The Power of High Expectations at Rainier Beach
/By Matt Halvorson
Just a few years ago, Rainier Beach High School had an enrollment under 300.
It had a reputation for being a basketball and football powerhouse, for being “dangerous,” and for lacking in rigor, and families in the neighborhood who had the political, social and/or financial capital to choose other schools were doing so. The school was close to being shut down on more than one occasion.
Then the community — led by the Rainier Beach PTSA, in particular — started building some positive momentum, laying the groundwork to bring in an International Baccalaureate (IB) program. (The White House, by the by, honored Rainier Beach High PTSA president Carlina Brown earlier this year as a "Champion of Change.”)
In 2011-12, Rainier Beach brought in principal Dwane Chappelle. Chappelle talked about raising expectations and coming together as a community. He talked to his students and the neighborhood about believing they were as “good” as Roosevelt, because that’s where the seeds of academic growth are planted: in high expectations that the student internalizes and believes. Especially if that comes with the backing of a community with high expectations to match.
Rainier Beach is also a school where an organization called Equal Opportunity Schools operates. They are charged with making sure that AP/IB classes are representative of the student body. The idea is that in every single school where there are advanced placement courses, white kids are the majority in those classes, and students of color are often under-represented.
Rainier Beach now has both a much higher enrollment and some of the highest graduation rates in the district.
During Chappelle’s tenure, the graduation rate at Rainier Beach increased 25 percentage points. The 79 percent graduation rate in 2014 beat the district average.
And that’s the power of high expectations, you know?
Kids’ psychological safety matters. Kids feeling love and compassion — and being challenged to be their best — matters. And Rainier Beach is meeting those needs for its students.
Of course, the district, for better and for worse, poached Dwane Chappelle mid-school-year to become the first director for the Seattle Department of Education and Early Learning (DEEL). Rainier Beach’s IB program is only funded through 2017. It will take more even than this years-long burst of admirable effort to permanently turn around this school.

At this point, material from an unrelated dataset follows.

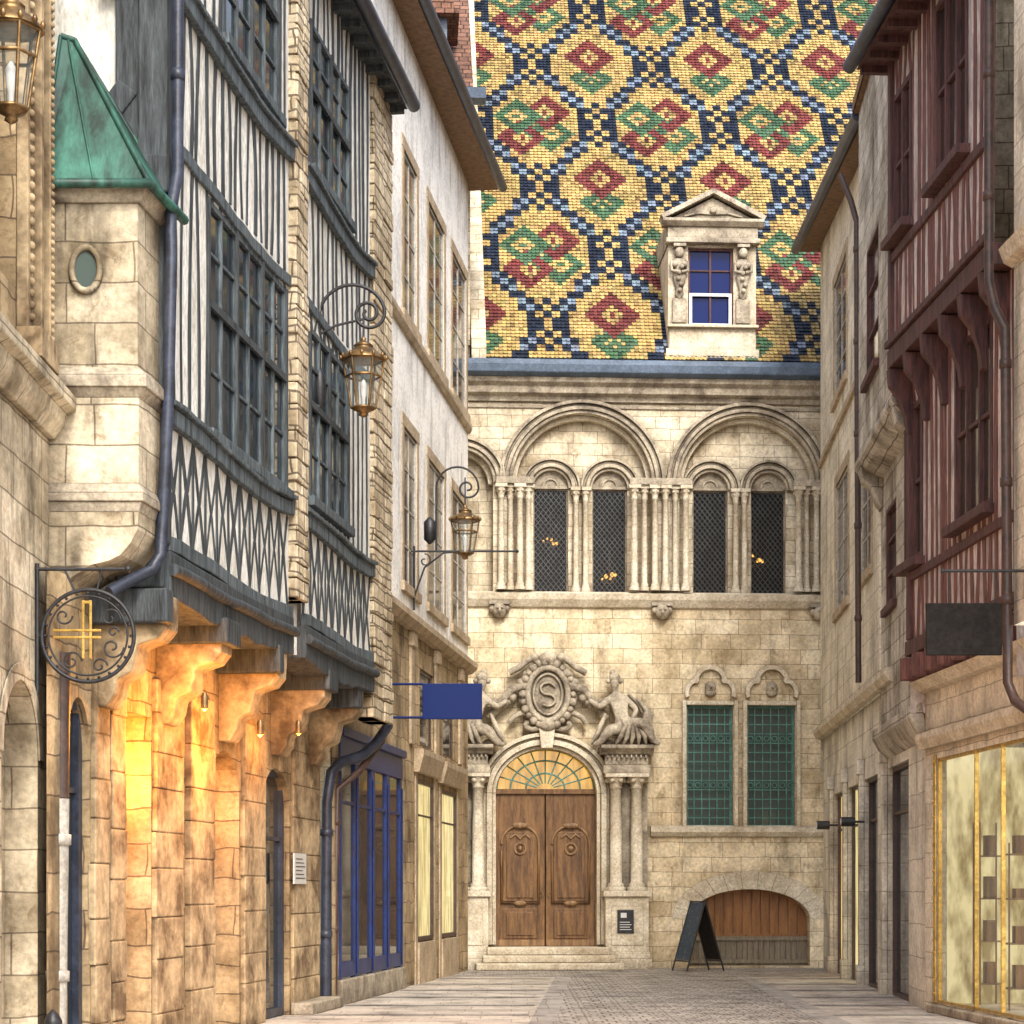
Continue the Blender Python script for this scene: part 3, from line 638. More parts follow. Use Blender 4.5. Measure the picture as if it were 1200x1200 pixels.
for s in (-1,1):
    c=dw[0]-.19 if s<0 else dw[1]+.19; mb=MB(); zz0,zz1=ZD(352),t0-.02
    h=zz1-zz0
    mb.lathe(c,.3,[(.03,zz0),(.09,zz0+.08),(.07,zz0+.2),(.12,zz0+.35),(.14,zz0+.5),(.1,zz0+.62),(.15,zz0+.8),(.14,zz0+h-.35),(.06,zz0+h-.28)],12,0,True,1,.7)
    mb.ball(c,.34,zz1-.17,.1,1,1,1.2); mb.box(c-.13,c+.13,.25,.42,zz1-.06,zz1); mb.ball(c-.1,.34,zz1-.42,.07); mb.ball(c+.1,.34,zz1-.42,.07); mb.tube([(c-.16,.32,zz1-.35),(c-.17,.36,zz1-.55),(c-.03,.42,zz1-.6)],.035); mb.tube([(c+.16,.32,zz1-.35),(c+.17,.36,zz1-.55),(c+.03,.42,zz1-.6)],.035)
    for k in range(5): mb.ball(c+.04*math.sin(k*2),.4,zz0+.15+.12*k,.05,n=5)
    mb.box(c-.14,c+.14,.25,.31,ZD(380),zz0)
    T.part('caryatid',mb,M_trimdark,FV,parent=dor)
# ================================================================== neighbour behind, left of patterned roof
T=Thing('corner_house','pale stone house with lead dormer beside the mansion roof','building',(-5,44,0))
mb=MB(); mb.wall(-9,.13,12.2,17.9,[],.03,.2); mb.quad((.13,.03,12.2),(.13,-8,12.2),(.13,-8,17.9),(.13,.03,17.9)); mb.box(-.2,.13,.03,.12,12.9,17.7)
T.part('upper_wall',mb,M_limeup,FV)
mb=MB(); mb.prof([(.03,17.9),(.3,17.95),(.35,18.15),(.03,18.2)],-9,.45); T.part('gutter',mb,M_lead,FV)
mb=MB(); mb.quad((-9,.03,18.15),(.2,.03,18.15),(.2,-4,22.5),(-9,-4,22.5)); T.part('roof',mb,M_rtile,FV)
mb=MB(); mb.box(-1.4,-.35,-1.2,.1,18.2,19.7,0); mb.box(-1.2,-.55,.1,.13,18.4,19.5,1); T.part('lead_dormer',mb,[M_lead,M_glass],FV)
mb=MB(); mb.prism([(-1.6,19.7),(-.15,19.7),(-.35,20.3),(-1.4,20.3)],-1.3,.3); mb.box(-1.65,-.1,-1.3,.36,19.66,19.76); T.part('dormer_roof',mb,M_rtile,FV)
# ================================================================== WHITE HOUSE (left far)
T=Thing('rendered_house','tall white rendered house with brown overhanging eaves and stone shopfront','building',FL.w((8,0,0)))
uA,uB=FL.Y(29.45),FL.Y(41.6)
H=[]
for (a,b) in ((473,488),(502,520),(530,546)):
    ua,ub=FL.U(a),FL.U(b); H.append((ua,ub,11.25,13.95)); H.append((ua,ub,6.75,9.35))
def tallwindows(T,F,H):
    for h in H:
        window(T,F,*h,-.05,2,4,M_pipewh,M_glassr,.05,.02,dep=.035)
        mb=MB(); a,b,c,t=h
        mb.box(a-.2,a-.002,-.02,.015,c,t); mb.box(b+.002,b+.2,-.02,.015,c,t); mb.box(a-.22,b+.22,-.02,.02,t,t+.2); mb.box(a-.24,b+.24,-.02,.06,c-.16,c-.001); T.part('window_surround',mb,M_frame,F,bevel=.005)
mb=MB(); mb.wall(uA,uB,6.15,16.2,H,0,.07); T.part('upper_wall',mb,M_render,FL)
tallwindows(T,FL,H)
mb=MB(); mb.prof([(0,10.9),(.05,10.9),(.09,10.98),(.09,11.06),(0,11.1)],uA,uB); T.part('string_course',mb,M_frame,FL)
mb=MB(); mb.prof([(0,6.0),(.1,6.02),(.2,6.12),(.2,6.22),(0,6.28)],uA,uB); T.part('string_course',mb,M_frame,FL)
roof(T,FL,uA+1.2,uB+.4,16.15,.38,0,4.5,4.5,sof=M_soffit,ov1=.6,raft=False); body(T,FL,uA,uB,6,16.2,8,M_render)
g1=(FL.U(397),FL.U(470),0,3.9); sB=[(FL.U(488),FL.U(507),.75,3.55),(FL.U(516),FL.U(534),.75,3.5)]
mz=[(FL.U(492),FL.U(507),4.15,5.5),(FL.U(519),FL.U(532),4.15,5.5)]
mb=MB(); u28=FL.Y(28.3); mb.wall(u28,uB,0,6.02,[g1,*sB,*mz],0,.12); T.part('ground_floor_wall',mb,M_brown,FL)
for h in sB:
    w=window(T,FL,*h,-.05,1,[.78],M_pipebr,M_warm2,.07,.02,name='shop_window')
    mb=MB(); mb.box(h[0]-.22,h[0]-.02,0,.03,0,h[3]+.1); mb.box(h[1]+.02,h[1]+.22,0,.03,0,h[3]+.1); mb.prof([(0,h[3]+.1),(.1,h[3]+.1),(.18,h[3]+.4),(.18,h[3]+.5),(0,h[3]+.5)],h[0]-.3,h[1]+.3); mb.box(h[0]-.02,h[1]+.02,-.05,.06,.0,.72); T.part('shop_surround',mb,M_frame,FL,bevel=.01)
for h in mz: window(T,FL,*h,-.06,1,2,M_pipebr,M_glass,.06,.03,dep=.03)
for u in (FL.U(481),FL.U(510),FL.U(538)):
    mb=MB(); mb.box(u-.18,u+.18,0,.05,4.1,6.0); mb.box(u-.22,u+.22,0,.09,5.75,5.98); T.part('pilaster',mb,M_frame,FL,bevel=.01)
mb=MB(); a,b,_,t=g1; n=4
mb.box(a,b,-.08,.03,3.45,3.8); mb.box(a-.05,b+.05,-.08,.09,3.8,3.92); 
us=[a+(b-a)*k/n for k in range(n+1)]
for k,u in enumerate(us): 
    w_=.15
    mb.box(max(a,u-w_),min(b,u+w_),-.06,.015,.01,3.45); mb.box(max(a,u-w_*.35),min(b,u+w_*.35),.015,.035,.4,3.3)
for k in range(n): mb.box(us[k],us[k+1],-.06,.012,.38,.6); mb.box(us[k],us[k+1],-.06,.008,2.85,2.9)
w=T.part('shopfront',mb,M_blue,FL,bevel=.006,label='deep blue painted wooden shopfront with tall panes')
mb=MB(); mb.box(a,b,-.1,-.02,.45,3.45); T.part('glass_pane',mb,M_glass,FL,parent=w)
mb=MB(); mb.box(a-.1,b+.1,-.03,.08,.0,.36); T.part('plinth',mb,M_trimdark,FL,bevel=.02)
# ================================================================== HALF-TIMBERED HOUSES (left)
def lozenge(mb,u0,u1,z0,z1,step=.40,w=.065,d0=0,d1=.008):
    n=max(1,round((u1-u0)/step)); s=(u1-u0)/n
    for i in range(n):
        a=u0+i*s; m_=a+s/2; b=a+s; zm=(z0+z1)/2+random.uniform(-.06,.06); j=lambda:random.uniform(-.04,.04); w1=w*random.uniform(.7,1.3)
        mb.beam((a+j(),z0),(m_-.02,zm),w1,d0,d1); mb.beam((m_,zm+.002),(b+j(),z1),w1,d0,d1+.001); mb.beam((b+j(),z0),(m_+.02,zm),w1,d0,d1+.002); mb.beam((m_,zm),(a+j(),z1),w1,d0,d1+.003)
        mb.beam((a+j()*.5,z0),(a+j()*.5,z1),w*.9,d0,d1+.004)
def timberhouse(name,label,u0,u1,wins,top):
    T=Thing(name,label,'house',FJ.w(((u0+u1)/2,0,0)))
    holes=[w[:4] for w in wins]
    mb=MB(); mb.wall(u0,u1,4.75,top,holes,0,.1); T.part('plaster_wall',mb,M_plaster,FJ)
    f=MB()
    lozenge(f,u0+.08,u1-.05,4.85,5.92)
    studs(f,u0,u1,6.12,8.55,holes,.26,.095,0,.01); studs(f,u0,u1,8.7,10.0,[],.26,.095,0,.01); studs(f,u0,u1,10.2,top,holes,.26,.10,0,.01)
    T.part('timber_frame',f,M_timber,FJ)
    def wavy(z,h,d,amp=.03,n=14,m=M_timberg):
        b=MB(); ph=random.uniform(-.6,.6)
        pts=[(u0+(u1-u0)*i/n, z-amp*math.sin(pi*i/n)+.03*math.sin(6*i/n+ph)+random.uniform(-.012,.012)) for i in range(n+1)]
        top_=[(p[0],p[1]+h/2) for p in pts]; bot=[(p[0],p[1]-h/2) for p in pts]
        b.prism(bot+top_[::-1],0,d); T.part('rail_beam',b,m,FJ,bevel=.01)
    wavy(6.01,.16,.08,.06); wavy(6.12,.05,.12,.06); wavy(8.64,.13,.04,.08); wavy(10.1,.17,.08,.12); wavy(10.21,.05,.12,.12); wavy(4.82,.14,.06)
    b=MB(); n=14
    tp=[(u0+(u1-u0)*i/n,4.76-.03*math.sin(pi*i/n)) for i in range(n+1)]; bt=[(u0+(u1-u0)*i/n,4.33-.07*math.sin(pi*i/n)+random.uniform(-.03,.03)) for i in range(n+1)]
    b.prism(bt+tp[::-1],-.35,.07)
    b.tube([(p[0],.09,p[1]-.17+random.uniform(-.012,.012)) for p in tp],.06,8)
    T.part('jetty_beam',b,M_timber,FJ,bevel=.02,label='thick carved sagging dark jetty beam')
    for w in wins:
        window(T,FJ,w[0],w[1],w[2],w[3],-.04,w[4],[.27,.55,.78],M_timberg,M_glass,.06,.020,sill=.09,dep=.05)
        g=MB(); g.box(w[0],w[1],.0,.03,w[2]+(w[3]-w[2])*.55-.04,w[2]+(w[3]-w[2])*.55+.04)
        for i in range(w[4]+1):
            if i%2==0 or i==w[4]: u=w[0]+(w[1]-w[0])*i/w[4]; g.box(u-.035,u+.035,.0,.028,w[2],w[3])
        T.part('mullion',g,M_timber,FJ)
    return T
uj=lambda y:FJ.Y(y)
T1=timberhouse('half_timbered_house','black and white half-timbered house jettied over stone arcade',uj(18.95),uj(23.6),
  [(uj(20.35),uj(23.45),6.2,8.5,6,0),(uj(20.9),uj(23.1),10.35,12.3,4,0)],13.2)
mb=MB(); mb.wall(-4.8,FJ.o[0]-.42,4.4,13.2,[],0,.1)
FS=Frame(0,18.93,1,0)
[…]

It will take the permanent commitment and belief of the community and the district in the students this school serves.
Conversations are beginning to bubble up again about Seattle’s segregated schools, and about desegregation and busing as tools for equity.
These are important conversations and important ideas. Our city rolled back Brown v. Board of Education just a few years ago, and I believe that as a city that wears its progressive identity as a badge of honor, we don't talk openly or often enough about race or racism.
Right now, our schools are segregated because our neighborhoods are largely segregated. Nothing is perfectly clean and simple. There are outliers on all sides, kids who beat the odds and kids who struggled despite privilege. That’s to be expected. Growing up is hard. Parenting is hard.
And it's hard to breathe in the smog of systemic racism and still hope to see the world clearly. I hope we take some clear and serious steps to desegregate our schools. I hope we talk openly about what is happening and why it’s necessary.
I hope also that we frame this conversation with stories like Rainier Beach in mind. The benefit of busing and desegregation for students of color and students from low-income families is not that they get to sit and learn with white students. It's not about escaping the ghetto or beating long odds. It's about having access to resources and high expectations.
And this is not a one-way street. White students are better off for studying and growing up in a truly diverse setting. Studies have indicated that this could be an even better predictor of future success than academic rigor or achievement. And history has shown us repeatedly that a breach of equity anywhere is a threat to equity everywhere.
Our collective choices and practices have created the segregated neighborhoods that created our segregated schools. Let’s start finding ways to change that reality, for everyone's sake.